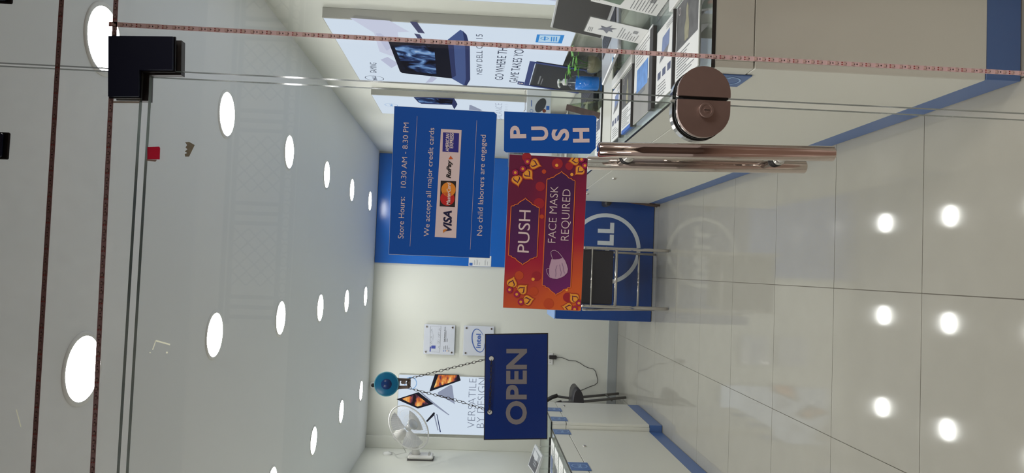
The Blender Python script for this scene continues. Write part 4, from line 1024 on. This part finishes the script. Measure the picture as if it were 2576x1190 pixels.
M_scr = mat('screen_dark', (52, 50, 50), 0.35)
M_scr2 = mat('screen_black', (16, 17, 24), 0.4, spec=0.2)
lapA, fs = laptop('laptop', 'silver laptop with dark blank screen, on the counter behind the price cards', (1.070, 3.06, TOP+0.0704), math.radians(-90+9), 0.365, 0.225, 10, 0.24, M_silver, M_silver, M_scr)
MB().box(0.075, 0.095, -0.235, -0.215, 0.0164, 0.0168).build('blue_sticker', I_lightblue, lapA, local=True)
t = thing('laptop_riser', 'low clear acrylic riser under the silver laptop', 'riser', (1.0, 3.05, TOP)); t.rotation_euler = (0, 0, math.radians(9)); t.location = (0.985, 3.045, TOP+0.0004)
MB().box(-0.075, 0.085, -0.13, 0.13, 0.062, 0.068, 0.001).build('shelf', G_clear, t, local=True)
for y_ in (-0.127, 0.127): MB().box(-0.075, 0.085, y_-0.003, y_+0.003, 0, 0.0618).build('side', G_clear, t, local=True)
lapB, fs = laptop('laptop', 'black gaming laptop with a blue card frame, behind the sanitizer bottle', (1.080, 4.17, TOP+0.0004), math.radians(-90), 0.50, 0.21, 6, 0.32, M_black, M_black, M_scr2)
M_frame = mat('card_navy', (14, 44, 118), 0.45)
MB().fbox(fs, -0.262, 0.262, 0.325, 0.355, 0.0012, 0.003).fbox(fs, -0.262, -0.238, 0.02, 0.325, 0.0012, 0.003).fbox(fs, 0.238, 0.262, 0.02, 0.325, 0.0012, 0.003).build('card_frame', M_frame, lapB, local=True)
MB().fbox(fs, -0.262, -0.192, 0.356, 0.395, 0.0012, 0.003).build('card_tab', M_frame, lapB, local=True)
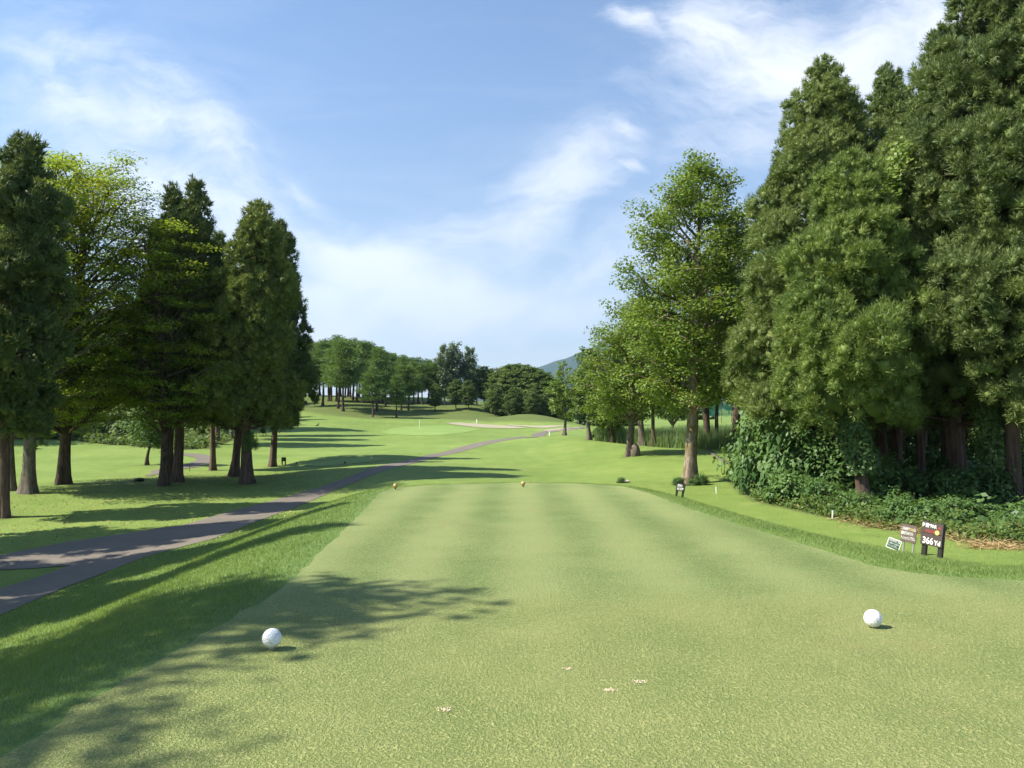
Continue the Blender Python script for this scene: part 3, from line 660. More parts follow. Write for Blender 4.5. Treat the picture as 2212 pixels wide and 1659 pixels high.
cedar('dense olive cedar with small leafy shoots low on its trunk', 535, 31.5, 430, 1.70, 2.5, .24, 69, LG, bough=.50, lobes=16, nb=40, blade=.15, bw=.036, prof=[(0,.85),(.08,1),(.2,.90),(.4,.80),(.6,.68),(.78,.58),(.9,.34),(1,.05)], bulge=.26, xtop=548, mat='cedar_brown')
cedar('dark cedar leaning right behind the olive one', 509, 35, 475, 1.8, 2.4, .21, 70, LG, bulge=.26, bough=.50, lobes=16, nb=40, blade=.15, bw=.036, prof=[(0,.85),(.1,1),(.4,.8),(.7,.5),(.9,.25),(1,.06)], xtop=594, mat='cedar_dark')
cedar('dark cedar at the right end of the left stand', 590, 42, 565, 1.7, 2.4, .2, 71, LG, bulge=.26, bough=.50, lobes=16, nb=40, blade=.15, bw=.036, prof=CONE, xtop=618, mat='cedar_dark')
broad('young_tree', 'small bright green tree on a leaning stem in the sunny left lawn', 320, 42, 862,
      dict(zb=1.0, Rm=1.45, prof=[(0,.8),(.3,1),(.6,.8),(1,.3)], rad=.09, nl=30, clump=.42, flat=.4, leaf=.13, nleaf=75, mat='shrub', bark='bark', rise=.2), 72, LG, xtop=336)
# trees just outside the left edge; their shadows fall on the bank and the tee
om = [broad_parts(75, 12.2, 3.6, 2.4, [(0,.8),(.2,1),(.5,.95),(.8,.75),(1,.3)], .22, nl=70, clump=.75, flat=.5, leaf=.20, nleaf=60, mat='broad', bark='bark_grey', sides=8),
      cedar_parts(76, 12.2, 3.0, 1.5, COLM, .18, lobes=12, nb=18, blade=.16, bw=.05, mat='cedar_dark', sides=8)]
for x, y, k, s, lb in [(-13.7, 13.4, 1, 1.0, 'cedar outside the left edge level with the cart path fork'), (-12.9, 9.9, 1, 1.0, 'cedar outside the left edge beside the lower path'),
                       (-11.9, 4.7, 0, 1.02, 'broadleaf tree outside the left edge near the tee markers'), (-12.6, 1.6, 0, .98, 'broadleaf tree outside the left edge beside the camera'),
                       (-13.5, -2.5, 0, 1.0, 'broadleaf tree outside the left edge behind the camera'), (-15.6, 17.4, 1, 1.08, 'cedar outside the left edge next to the first visible trunk')]:
    plant('cedar_tree' if k else 'broadleaf_tree', lb, 'tree', (x, y, gz(x, y)), om[k], 'trees outside the left edge', rz=x + y, s=s)
# woods behind the left lawn
wood = [broad_parts(s, 9.5, .8, 3.1, ROUND, .2, nl=40, clump=.95, flat=.6, leaf=.30, nleaf=60, mat='woods', bark='bark', sides=6) for s in (81, 82, 83)]
for i, (px, Y, s_) in enumerate([(1700,38,.62),(1760,41,.7),(1830,38,.6),(1895,42,.66),(1960,39,.58),(2020,43,.7),(2085,38,.6),(2150,41,.66),(2215,37,.6),(2280,40,.7),(1990,48,.8),(2110,50,.8),(1870,49,.8)]):
    plant('woodland_tree', '%s low leafy tree from the left in the shade behind the right cedars' % 'first second third fourth fifth sixth seventh eighth ninth tenth'.split()[i] if i < 10 else ['leafy tree far back behind the slim dark trunks', 'leafy tree far back behind the giant cedar', 'leafy tree far back behind the ivy trunk'][i - 10],
          'tree', base(px, Y), wood[i % 3], 'low trees behind the right cedars', rz=i * 2.3, s=(s_, s_, s_ * .9))
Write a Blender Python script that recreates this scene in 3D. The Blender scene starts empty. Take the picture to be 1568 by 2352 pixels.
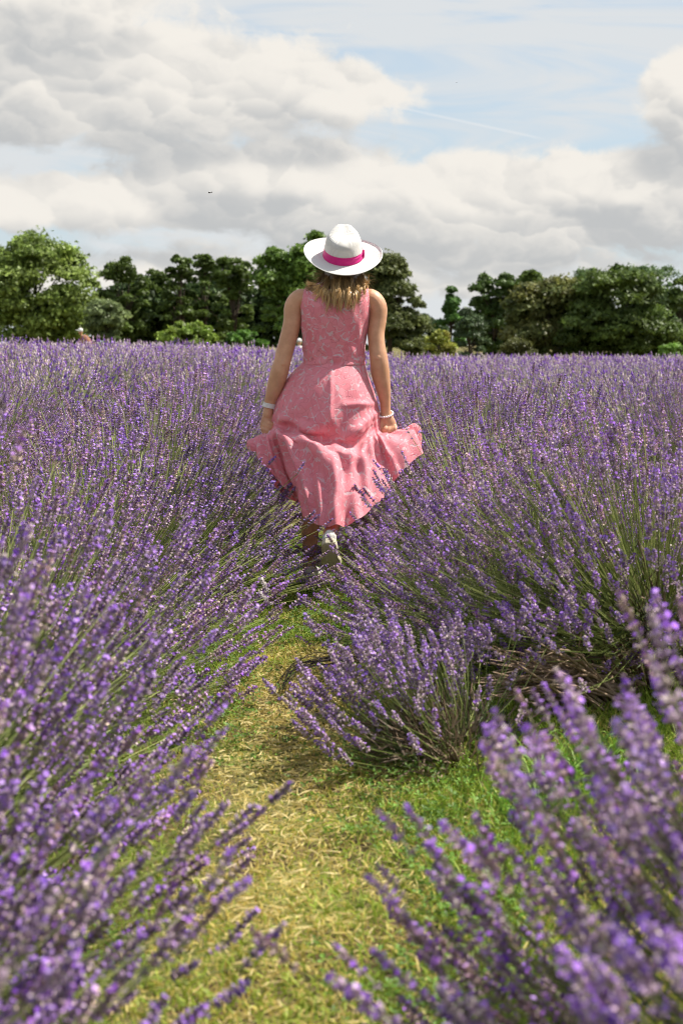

⁂

Given request: All the records above need to be given again word for word. Skip the pictures.

Result of this exercise:
The Blender Python script for this scene continues. Write part 4, from line 1024 on. This part finishes the script. Measure the picture as if it were 2576x1190 pixels.
M_scr = mat('screen_dark', (52, 50, 50), 0.35)
M_scr2 = mat('screen_black', (16, 17, 24), 0.4, spec=0.2)
lapA, fs = laptop('laptop', 'silver laptop with dark blank screen, on the counter behind the price cards', (1.070, 3.06, TOP+0.0704), math.radians(-90+9), 0.365, 0.225, 10, 0.24, M_silver, M_silver, M_scr)
MB().box(0.075, 0.095, -0.235, -0.215, 0.0164, 0.0168).build('blue_sticker', I_lightblue, lapA, local=True)
t = thing('laptop_riser', 'low clear acrylic riser under the silver laptop', 'riser', (1.0, 3.05, TOP)); t.rotation_euler = (0, 0, math.radians(9)); t.location = (0.985, 3.045, TOP+0.0004)
MB().box(-0.075, 0.085, -0.13, 0.13, 0.062, 0.068, 0.001).build('shelf', G_clear, t, local=True)
for y_ in (-0.127, 0.127): MB().box(-0.075, 0.085, y_-0.003, y_+0.003, 0, 0.0618).build('side', G_clear, t, local=True)
lapB, fs = laptop('laptop', 'black gaming laptop with a blue card frame, behind the sanitizer bottle', (1.080, 4.17, TOP+0.0004), math.radians(-90), 0.50, 0.21, 6, 0.32, M_black, M_black, M_scr2)
M_frame = mat('card_navy', (14, 44, 118), 0.45)
MB().fbox(fs, -0.262, 0.262, 0.325, 0.355, 0.0012, 0.003).fbox(fs, -0.262, -0.238, 0.02, 0.325, 0.0012, 0.003).fbox(fs, 0.238, 0.262, 0.02, 0.325, 0.0012, 0.003).build('card_frame', M_frame, lapB, local=True)
MB().fbox(fs, -0.262, -0.192, 0.356, 0.395, 0.0012, 0.003).build('card_tab', M_frame, lapB, local=True)
Continue the Blender Python script for this scene: part 3, from line 660. More parts follow. Write for Blender 4.5. Treat the picture as 2212 pixels wide and 1659 pixels high.
cedar('dense olive cedar with small leafy shoots low on its trunk', 535, 31.5, 430, 1.70, 2.5, .24, 69, LG, bough=.50, lobes=16, nb=40, blade=.15, bw=.036, prof=[(0,.85),(.08,1),(.2,.90),(.4,.80),(.6,.68),(.78,.58),(.9,.34),(1,.05)], bulge=.26, xtop=548, mat='cedar_brown')
cedar('dark cedar leaning right behind the olive one', 509, 35, 475, 1.8, 2.4, .21, 70, LG, bulge=.26, bough=.50, lobes=16, nb=40, blade=.15, bw=.036, prof=[(0,.85),(.1,1),(.4,.8),(.7,.5),(.9,.25),(1,.06)], xtop=594, mat='cedar_dark')
cedar('dark cedar at the right end of the left stand', 590, 42, 565, 1.7, 2.4, .2, 71, LG, bulge=.26, bough=.50, lobes=16, nb=40, blade=.15, bw=.036, prof=CONE, xtop=618, mat='cedar_dark')
broad('young_tree', 'small bright green tree on a leaning stem in the sunny left lawn', 320, 42, 862,
      dict(zb=1.0, Rm=1.45, prof=[(0,.8),(.3,1),(.6,.8),(1,.3)], rad=.09, nl=30, clump=.42, flat=.4, leaf=.13, nleaf=75, mat='shrub', bark='bark', rise=.2), 72, LG, xtop=336)
# trees just outside the left edge; their shadows fall on the bank and the tee
om = [broad_parts(75, 12.2, 3.6, 2.4, [(0,.8),(.2,1),(.5,.95),(.8,.75),(1,.3)], .22, nl=70, clump=.75, flat=.5, leaf=.20, nleaf=60, mat='broad', bark='bark_grey', sides=8),
      cedar_parts(76, 12.2, 3.0, 1.5, COLM, .18, lobes=12, nb=18, blade=.16, bw=.05, mat='cedar_dark', sides=8)]
for x, y, k, s, lb in [(-13.7, 13.4, 1, 1.0, 'cedar outside the left edge level with the cart path fork'), (-12.9, 9.9, 1, 1.0, 'cedar outside the left edge beside the lower path'),
                       (-11.9, 4.7, 0, 1.02, 'broadleaf tree outside the left edge near the tee markers'), (-12.6, 1.6, 0, .98, 'broadleaf tree outside the left edge beside the camera'),
                       (-13.5, -2.5, 0, 1.0, 'broadleaf tree outside the left edge behind the camera'), (-15.6, 17.4, 1, 1.08, 'cedar outside the left edge next to the first visible trunk')]:
    plant('cedar_tree' if k else 'broadleaf_tree', lb, 'tree', (x, y, gz(x, y)), om[k], 'trees outside the left edge', rz=x + y, s=s)
# woods behind the left lawn
wood = [broad_parts(s, 9.5, .8, 3.1, ROUND, .2, nl=40, clump=.95, flat=.6, leaf=.30, nleaf=60, mat='woods', bark='bark', sides=6) for s in (81, 82, 83)]
for i, (px, Y, s_) in enumerate([(1700,38,.62),(1760,41,.7),(1830,38,.6),(1895,42,.66),(1960,39,.58),(2020,43,.7),(2085,38,.6),(2150,41,.66),(2215,37,.6),(2280,40,.7),(1990,48,.8),(2110,50,.8),(1870,49,.8)]):
    plant('woodland_tree', '%s low leafy tree from the left in the shade behind the right cedars' % 'first second third fourth fifth sixth seventh eighth ninth tenth'.split()[i] if i < 10 else ['leafy tree far back behind the slim dark trunks', 'leafy tree far back behind the giant cedar', 'leafy tree far back behind the ivy trunk'][i - 10],
          'tree', base(px, Y), wood[i % 3], 'low trees behind the right cedars', rz=i * 2.3, s=(s_, s_, s_ * .9))
Write a Blender Python script that recreates this scene in 3D. The Blender scene starts empty. Take the picture to be 1568 by 2352 pixels.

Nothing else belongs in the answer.